The first of the 21st century pieces is a Sam Pluta diptych, a shivery, punchy round-robin punctuated with droll, often cartoonish extended technique: harmonics, white noise, things that go bump in general, all of it amusing to hear and brutally hard to play.

Flutist Claire Chase joins the quartet for Anthony Cheung‘s 2015 suite The Real Book of Fake Tunes. Her assertive, rhythmic swells balance with the strings’ pizzicato bounce, then a microtonal haze sets in, punctuated by wry echoes and leaps. The third segment, with its stark microtonal chords and flute scurrying amid them, is edgy fun, as is the alternatingly whirling and grittily suspenseful fourth part. The conclusion bristles with good jokes and peek-a-boo riffage: it stands up amidst some very formidable material here.

Singer Charmaine Lee, who writes and improvises in phonetic language, teams up with the group for her surrealistically playful 2018 piece Spinals. This is what the word “sillypants” on the tarot card generator will get you, complete with what sounds like turntable scratching, whether acoustic or electronically generated.

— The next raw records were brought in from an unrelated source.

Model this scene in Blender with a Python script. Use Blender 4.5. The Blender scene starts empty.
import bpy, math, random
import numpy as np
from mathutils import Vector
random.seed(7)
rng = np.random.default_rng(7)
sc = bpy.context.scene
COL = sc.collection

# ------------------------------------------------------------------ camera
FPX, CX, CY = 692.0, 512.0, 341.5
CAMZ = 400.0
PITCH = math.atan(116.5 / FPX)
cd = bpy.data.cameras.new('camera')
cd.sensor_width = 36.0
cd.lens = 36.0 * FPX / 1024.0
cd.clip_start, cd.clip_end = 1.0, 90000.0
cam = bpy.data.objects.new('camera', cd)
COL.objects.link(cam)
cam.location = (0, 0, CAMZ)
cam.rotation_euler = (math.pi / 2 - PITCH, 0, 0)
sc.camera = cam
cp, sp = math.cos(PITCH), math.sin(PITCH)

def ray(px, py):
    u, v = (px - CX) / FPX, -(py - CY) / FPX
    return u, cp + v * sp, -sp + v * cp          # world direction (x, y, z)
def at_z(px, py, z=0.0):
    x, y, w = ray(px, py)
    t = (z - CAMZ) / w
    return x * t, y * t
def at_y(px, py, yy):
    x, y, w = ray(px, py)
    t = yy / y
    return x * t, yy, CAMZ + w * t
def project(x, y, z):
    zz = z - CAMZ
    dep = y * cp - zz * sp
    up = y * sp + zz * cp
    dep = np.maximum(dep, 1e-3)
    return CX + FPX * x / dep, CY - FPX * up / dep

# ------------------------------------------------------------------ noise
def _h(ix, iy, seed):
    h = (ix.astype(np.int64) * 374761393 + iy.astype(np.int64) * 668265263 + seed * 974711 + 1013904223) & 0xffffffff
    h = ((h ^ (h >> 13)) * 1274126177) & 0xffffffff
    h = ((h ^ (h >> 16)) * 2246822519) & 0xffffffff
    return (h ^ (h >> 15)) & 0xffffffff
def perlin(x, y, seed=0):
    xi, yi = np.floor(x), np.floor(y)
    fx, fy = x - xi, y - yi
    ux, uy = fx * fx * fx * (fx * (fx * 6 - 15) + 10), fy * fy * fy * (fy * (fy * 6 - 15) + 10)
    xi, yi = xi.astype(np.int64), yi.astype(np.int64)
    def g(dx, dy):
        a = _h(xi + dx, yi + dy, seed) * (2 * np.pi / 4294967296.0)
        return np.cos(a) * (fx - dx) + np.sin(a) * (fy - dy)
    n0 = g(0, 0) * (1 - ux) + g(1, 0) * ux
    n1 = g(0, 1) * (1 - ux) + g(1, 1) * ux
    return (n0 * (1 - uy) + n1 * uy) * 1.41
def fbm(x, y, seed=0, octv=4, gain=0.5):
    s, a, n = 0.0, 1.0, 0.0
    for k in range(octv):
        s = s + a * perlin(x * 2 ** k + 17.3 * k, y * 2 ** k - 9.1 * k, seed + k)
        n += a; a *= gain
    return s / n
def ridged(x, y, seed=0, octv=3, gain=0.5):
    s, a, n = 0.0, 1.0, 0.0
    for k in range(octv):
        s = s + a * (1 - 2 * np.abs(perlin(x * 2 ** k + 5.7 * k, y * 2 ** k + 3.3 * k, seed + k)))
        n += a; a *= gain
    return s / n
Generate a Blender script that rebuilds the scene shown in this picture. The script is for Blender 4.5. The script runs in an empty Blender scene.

The quartet close with George Lewis’ String Quartet 1.5: Experiments in Living, from two years earlier. Keening glissandos and flickers dance and swing over chugging, sputtering, often ridiculous riffage, with circular, microtonal clusters punctuated by droll flicks and punches. Definitely sillypants – with daunting extended technique and a little horror movie ambience to keep you (and the band) on your toes.